Na próxima quinta-feira, dia 20, o Supremo Tribunal Federal irá começar a julgar uma ação que questiona a constitucionalidade do uso da Taxa Referencial, a TR, como fator de correção monetária das contas vinculadas do FGTS. Essa ação é de grande interesse dos trabalhadores, pois essas contas formam uma poupança para enfrentar a demissão e para comprar a casa própria, entre outras finalidades. Atualmente, corrigir as contas pela TR não protege essa poupança de perdas inflacionárias, e essa situação precisa mudar.
Quando o FGTS foi criado, na década de 1960, o trabalhador demitido tinha direito a receber, do empregador, o pagamento de um salário mensal por ano trabalhado. Alegando que esse direito muitas vezes era sonegado, o governo criou o Fundo para receber contribuições mensais de 8% do salário de tal modo que, no momento da demissão, haveria a poupança equivalente a tal indenização. O trabalhador poderia sacar o montante independentemente da situação financeira do empregador. Para que a relação de um salário por ano fosse mantida por períodos longos, o valor dos depósitos precisaria acompanhar a inflação.
O governo passou a fiscalizar as contribuições e, principalmente, gerir o fundo formado por esses depósitos. Sob controle da União, o Fundo foi vital para financiar a habitação no Brasil, que passava por rápida urbanização do país e com enorme déficit de moradias. Ainda hoje, se estima a necessidade de mais de 6 milhões de unidades habitacionais e de melhoria nas condições de mais de 20 milhões de lares. Para remunerar os trabalhadores pelo uso de sua poupança a lei fixa juros de 3% ao ano, além da correção monetária.
Porém, desde o início da década de 1990, quando a correção monetária das contas do FGTS passou a ser feita pela TR, tem havido perdas inflacionárias sucessivas. Isso se deu principalmente a partir de 1999, quando essa taxa se descolou dos índices de inflação. Fazendo os cálculos a partir de janeiro de 1999, até dezembro de 2022, a TR acumulou 44,08% de variação, contra 354,78% de incremento no INPC-IBGE. Isso significa um valor qualquer depositado no início desse período teria perdido 68,32% de seu poder de compra no final. Em todos esses anos, a TR ficou abaixo do INPC. Considerando também os juros, em somente 5 de 24 anos as contas tiveram rendimento maior do que a inflação.
A situação ficou um pouco melhor pras contas vinculadas de 2016 em diante porque o FGTS passou a distribuir parte de seus resultados pros trabalhadores.
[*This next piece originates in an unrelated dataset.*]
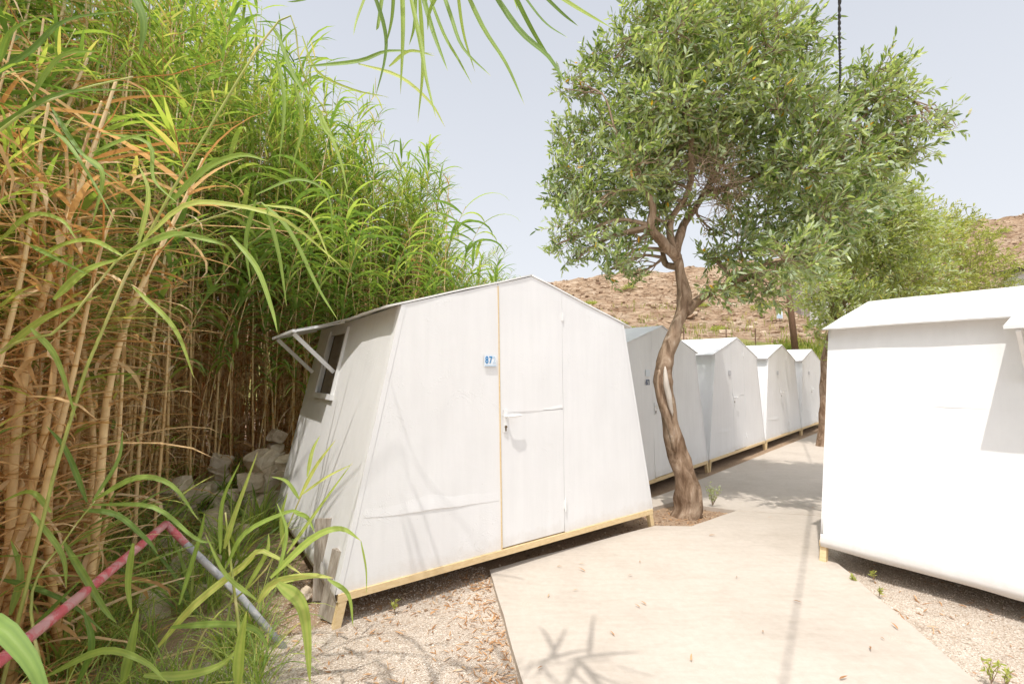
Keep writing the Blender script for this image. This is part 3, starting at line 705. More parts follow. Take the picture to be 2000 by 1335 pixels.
# ------------------------------------------------------------------ giant reeds
UP = Vector((0, 0, 1))
def arch_leaf(mb, p, az, L, w, rise, droop, tint, twist=0.0, seg=6):
    """arching strap leaf: leaves the stem at an angle and bends over"""
    h = Vector((math.cos(az), math.sin(az), 0)); sd = Vector((-h.y, h.x, 0)); pts = []; q = Vector(p); ang = rise
    sway = U(-.25, .25)
    for i in range(seg+1):
        pts.append(q.copy()); st = L/seg
        dv = h*math.cos(ang)+UP*math.sin(ang)+sd*sway*i/seg; q = q+dv.normalized()*st
        ang -= droop/seg*(0.5+1.0*i/seg)
    nrm = (h*-math.sin(rise*.4)+UP).normalized()+sd*twist
    mb.blade(pts, w, nrm.normalized(), tint)
def cane(kind, H, seed):
    random.seed(seed)
    root = empty('reed_cane')
    lean = Vector((U(-.03, .03), U(-.03, .03), 0))*H; bend = U(.01, .07)*H; ba = U(0, 6.28)
    def P(t): return lean*t + Vector((math.cos(ba), math.sin(ba), 0))*bend*t**3 + Vector((0, 0, H*t-0.1*bend*t**3)) + Vector((.02*math.sin(t*9+seed), .02*math.cos(t*7), 0))
    r0 = U(.010, .0155) if kind != 'thin' else U(.005, .008)
    pts, rad, tin = [], [], []; nn = int(H/0.21)
    base = {'live': .5, 'dry': .35, 'thin': .45}[kind]
    for i in range(nn+1):
        t = i/nn; r = r0*(1-0.72*t**1.3)
        bt = base+.3*min(1, t*1.2) if kind == 'dry' else min(.98, base+.55*max(0, t-.25))
        for dt, rr, tt in ((0, 1.18, .03), (0.06, 1.02, bt), (.93, 1.0, bt)):
            tq = min(1, t+dt/nn); pts.append(P(tq)); rad.append(r*rr); tin.append(tt)
    mb = MB(); mb.tube(pts, rad, 6, tin); mb.build('stem', M['cane'], root, True)
    gm, dm = MB(), MB(); az = U(0, 6.28)
    if kind == 'live':
        n = int(H*8)
        for i in range(n):
            t = (0.42 if H > 4 else 0.5)+(0.58 if H > 4 else .5)*(i/n)**.9; az += PI+U(-.7, .7); p = P(t); L = U(.38, .66)*(1 if t < .93 else .7)
            arch_leaf(gm, p, az, L, U(.026, .046), U(.5, 1.15), U(.9, 2.1), min(.95, max(0, U(.15, .75)+.15*(t-.5))), U(-.4, .4), 7)
        for i in range(int(H*3.0)):       # leafy side shoots
            t = U(.42, .95); a2 = U(0, 6.28); p = P(t); L2 = U(.3, .7); e = U(.4, 1.1)
            h = Vector((math.cos(a2)*math.cos(e), math.sin(a2)*math.cos(e), math.sin(e)))
            dm.tube([p, p+h*L2*.5, p+h*L2+Vector((0, 0, .02))], [.0035, .003, .002], 3, cap=False)
            for k in range(9):
                q = p+h*L2*(.25+.75*k/8); arch_leaf(gm, q, a2+(PI*.35 if k % 2 else -PI*.35)+U(-.3, .3), U(.13, .28), U(.011, .020), U(.3, 1.2), U(.4, 1.6), U(.25, .98), U(-.5, .5), 4)
        for i in range(int(H*9)):
            t = U(.02, .66); a2 = U(0, 6.28); arch_leaf(dm, P(t), a2, U(.15, .55), U(.008, .026), U(-.6, .9), U(1.0, 2.6), U(0, 1), U(-1, 1), 5)
    else:
        for i in range(int(H*(15 if kind == 'dry' else 9))):
            t = U(.05, .98); a2 = U(0, 6.28)
            arch_leaf(dm, P(t), a2, U(.15, .50), U(.006, .022), U(-.8, 1.1), U(.6, 2.8), U(0, 1), U(-1, 1), 5)
        for i in range(int(H*4)):
            t = U(.1, .95); a2 = U(0, 6.28); e = U(.2, 1.2); h = Vector((math.cos(a2)*math.cos(e), math.sin(a2)*math.cos(e), math.sin(e))); p = P(t); L2 = U(.15, .5)
            dm.tube([p, p+h*L2*.6, p+h*L2+Vector((U(-.05, .05), U(-.05, .05), 0))], [.003, .0025, .0015], 3, cap=False)
            if R() < .35:
                for k in range(6): arch_leaf(gm, p+h*L2*(.4+.1*k), a2+U(-1, 1), U(.12, .26), U(.010, .018), U(.2, 1), U(.5, 1.6), U(.4, 1), U(-.5, .5), 4)
    if gm.f: gm.build('leaves', M['reed'], root, True)
    if dm.f: dm.build('dry_leaves', M['dry'], root, True)
    return root
live = [cane('live', h, 100+i) for i, h in enumerate((5.6, 5.2, 5.9, 4.9, 5.4, 5.0))]
dry = [cane('dry', h, 200+i) for i, h in enumerate((4.6, 5.0, 3.9, 4.4))]
live += [cane('live', h, 120+i) for i, h in enumerate((2.9, 3.3, 3.8))]
dry += [cane('dry', h, 220+i) for i, h in enumerate((2.8, 3.3))]
thin = [cane('thin', h, 300+i) for i, h in enumerate((3.2, 4.0, 2.6))]
PROT_H = {}
for L_, hs in ((live, (5.6, 5.2, 5.9, 4.9, 5.4, 5.0, 2.9, 3.3, 3.8)), (dry, (4.6, 5.0, 3.9, 4.4, 2.8, 3.3)), (thin, (3.2, 4.0, 2.6))):
    for o, h in zip(L_, hs): PROT_H[o.name] = h
def broad_cane(H, seed):
    random.seed(seed); root = empty('reed_cane'); out = .30*H
    def P(t): return Vector((.03*math.sin(t*7+seed), -out*t**2.2, H*t-.12*H*t**3))
    nn = int(H/.2); pts, rad, tin = [], [], []
    for i in range(nn+1):
        t = i/nn
        for dt, rr, tt in ((0, 1.15, .05), (.08, 1, .80+.18*t)): pts.append(P(min(1, t+dt/nn))); rad.append(.010*(1-.7*t)*rr); tin.append(tt)
    mb = MB(); mb.tube(pts, rad, 6, tin); mb.build('stem', M['cane'], root, True)
    mb = MB(); az = U(0, 6.28)
    for i in range(int(H*10)):
        t = .38+.62*i/int(H*10); az += PI+U(-.8, .8); arch_leaf(mb, P(t), az, U(.42, .72), U(.032, .052), U(.4, 1.1), U(1.2, 2.6), U(.25, .85), U(-.5, .5), 8)
    mb.build('leaves', M['reed'], root, True); return root
broad = [broad_cane(h, 400+i) for i, h in enumerate((3.4, 2.6, 4.0, 1.7))]
for o, h in zip(broad, (3.4, 2.6, 4.0, 1.7)): PROT_H[o.name] = h
random.seed(11)
GL = {'broad': ('broad-leaved green reed leaning out from the edge of the reed bed', 'broad-leaved outer reeds'),
      'live': ('green leafy giant reed cane standing in the reed bed', 'green leafy reed canes'),
      'dry': ('dry tan giant reed cane with hanging dead leaves', 'dry tan reed canes'),
      'thin': ('thin young cane among the thicker reeds', 'thin reed canes')}
segL = [math.dist(a, b) for a, b in zip(BED, BED[1:])]
def bed_point(s, off):
    for (a, b, L) in zip(BED, BED[1:], segL):
        if s <= L or b is BED[-1]:
            t = s/L; dx, dy = (b[0]-a[0])/L, (b[1]-a[1])/L
            return a[0]+dx*s-dy*off, a[1]+dy*s+dx*off
        s -= L
TOT = sum(segL)
def height_cap(x, y):
    """how tall the reeds grow: tall at the near end, lower behind the cabin"""
    a = x/max(y, .3)
    if y < 3.6 and bed_dist(x, y) < 1.1: return 3.0+max(0, -x-2.1)*1.3
    return interp([(-0.62, 7.4), (-0.50, 7.0), (-0.42, 6.0), (-0.36, 5.6), (-0.22, 5.4), (-0.165, 4.9), (-0.13, 4.0), (-0.07, 3.5), (-0.02, 3.2), (0.02, 2.6)], a)
used = set(); placed = []; cnt = {'broad': 0, 'live': 0, 'dry': 0, 'thin': 0}
def put(kind, x, y, sc, rz, lean, label=None, group=None, capo=None):
    cap = capo or height_cap(x, y)*U(.74, 1.03)
    L_ = {'broad': broad, 'live': live, 'dry': dry, 'thin': thin}[kind]
    fit = [q for q in L_ if .72*cap < PROT_H[_src[q.name]] < 1.3*cap] or [min(L_, key=lambda q: abs(PROT_H[_src[q.name]]-cap))]
    src = random.choice(fit); H = PROT_H[_src[src.name]]
    if src.name not in used: used.add(src.name); o = src
    else: o = copy_tree(src)
    sc = min(sc, cap/H)
    placed.append([o, H])
    o.location = (x, y, gz(x, y)-.06); o.scale = (max(sc, .75),)*2+(max(sc, .5),); o.rotation_euler = (lean[0], lean[1], rz)
    tag(o, label or GL[kind][0], 'reed', group or GL[kind][1]); cnt[kind] += 1
    return o
_src = {o.name: o.name for o in live+dry+thin+broad}
N1 = 285
for i in range(N1):
    s = TOT*((i+R())/N1); off = 0.05+1.7*R()**1.5; x, y = bed_point(s, off)
    near = math.hypot(x, y) < 1.15
    if near or (y < 0.2): continue
    q = R(); f = s/TOT
    kind = 'live' if q < (.30 if f < .5 else .66) else ('dry' if q < .84 else 'thin')
    put(kind, x, y, U(.82, 1.08), U(0, 6.28), (U(-.06, .06), U(-.06, .06)))
# fill the fan at the outer bend of the bed
for i in range(400):
    x, y = U(-6.5, -2.6), U(4, 9)
    if not (.1 < bed_dist(x, y) < 2.6) or sum(cnt.values()) >= 330: continue
    put('dry' if R() < .45 else 'live', x, y, U(.85, 1.05), U(0, 6.28), (U(-.06, .06), U(-.06, .06)))
# thick pale canes standing right at the left edge of the view
for k in range(40):
    px = -60+k*10.5+U(-8, 8); dp = 1.25+(max(px, -60)+190)/513*1.37+.22+U(0, .9)
    p = at(px, 800, dp); kind = 'dry' if k % 4 else 'live'
    if kind == 'live' and dp < 2.2: kind = 'dry'
    o = put(kind, p.x, p.y, 1.0, k*1.3, (U(-.03, .03), U(-.05, .05)), 'thick golden dry cane near the left edge of the view' if kind == 'dry' else None, 'thick golden canes near the left edge' if kind == 'dry' else None, capo=1.5+.82*dp+U(-.1, .5))
    th = U(1.3, 1.95) if kind == 'dry' else 1.1; o.scale = (th, th, o.scale.z)
for k in range(26):
    s = TOT*(U(.5, .93) if k > 4 else U(.2, .45)); x, y = bed_point(s, U(-.12, .35)); x2, y2 = bed_point(s, -.6)
    if y < 1.5 or (x > -3.1 and y < 5.4): continue
    put('broad', x, y, U(.8, 1.05), math.atan2(y2-y, x2-x)+PI/2+U(-.5, .5), (0, 0))
# the sun reaches the side and front of the nearest cabin: trim the canes that would shade it
from mathutils import Euler
def wall_hit(o, H, k):
    m = Euler(o.rotation_euler).to_matrix(); n = 0
    for q in range(3, 13):
        P = Vector(o.location) + m @ Vector((0, 0, H*o.scale.z*k*q/12))
        for st in range(60):
            T_ = P-SUN/SUN.z*(st*.12)
            if T_.z < .3: break
            u = (T_.x-A1[0])*.8137+(T_.y-A1[1])*.5813; d = -(T_.x-A1[0])*.5813+(T_.y-A1[1])*.8137
            if T_.z < 1.85 and u > -.45 and -.30 < d < 2.0 and u < 2.5: n += 1; break
    return n
trim = 0
for o, H in placed:
    if not wall_hit(o, H, 1): continue
    if R() < .06: continue
    for k in (.9, .8, .7, .62):
        if not wall_hit(o, H, k): o.scale.z *= k; break
    else:
        trim += 1; o.location.x -= 0; o.scale.z = 0
gone = [o for o, H in placed if o.scale.z == 0]
keep_src = set(q.name for q in live+dry+thin+broad)
for o in gone:
    if o.name in keep_src: o.scale = (.7, .7, .5); o.location = (-4.6+R(), 5+R(), .2)
    else:
        for ch in list(o.children): bpy.data.objects.remove(ch)
        bpy.data.objects.remove(o)
print('TRIM', trim, len(placed))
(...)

Mesmo assim, em 2020 e em 2021, o repique inflacionário foi tão grande que mesmo com essa distribuição houve pequenas perdas de valor real. Ou seja, é preciso estabelecer regras que garantam a efetiva correção monetária das contas do FGTS para não haver prejuízos aos cotistas, principalmente quando a inflação aumenta muito.
Trocar de índices para parece uma questão simples, mas não é. Um dos motivos é exatamente o importante papel do FGTS no financiamento da moradia popular, que precisa ser de longo prazo e a taxas acessíveis a trabalhadores e trabalhadores de baixa renda. Hoje, somente pelo uso da TR como indexador desses contratos é que se viabiliza programas habitacionais com recursos do Fundo, para 335 mil famílias ou mais, e gerando 1,5 milhão de empregos (dados de 2021).
Se a TR for trocada por índice de inflação nas contas vinculadas, será preciso achar um indexador compatível nos contratos de financiamento a fim de manter o equilíbrio do Fundo. Esse ponto tende a ser crucial para o futuro do FGTS como um dos principais fundos de financiamento econômico e social do país e que deveria motivar a busca por uma solução que preserve a possibilidade de financiamento da habitação popular, do saneamento e da infraestrutura urbana.
O segundo motivo de complexidade tem a ver com um eventual efeito retroativo de uma possível troca da TR por índice de inflação, ponto que vem dominando o noticiário sobre o julgamento pelo Supremo. Dependendo dessa retroatividade, o impacto financeiro em prol dos cotistas do Fundo poderá atingir centenas de bilhões e que recairá sobre a União. Natural que os olhos dos trabalhadores mirem com mais atenção a possibilidade de recuperarem as perdas dessa poupança no passado, mas não se deveria ignorar o papel social e a perspectiva de futuro para o FGTS.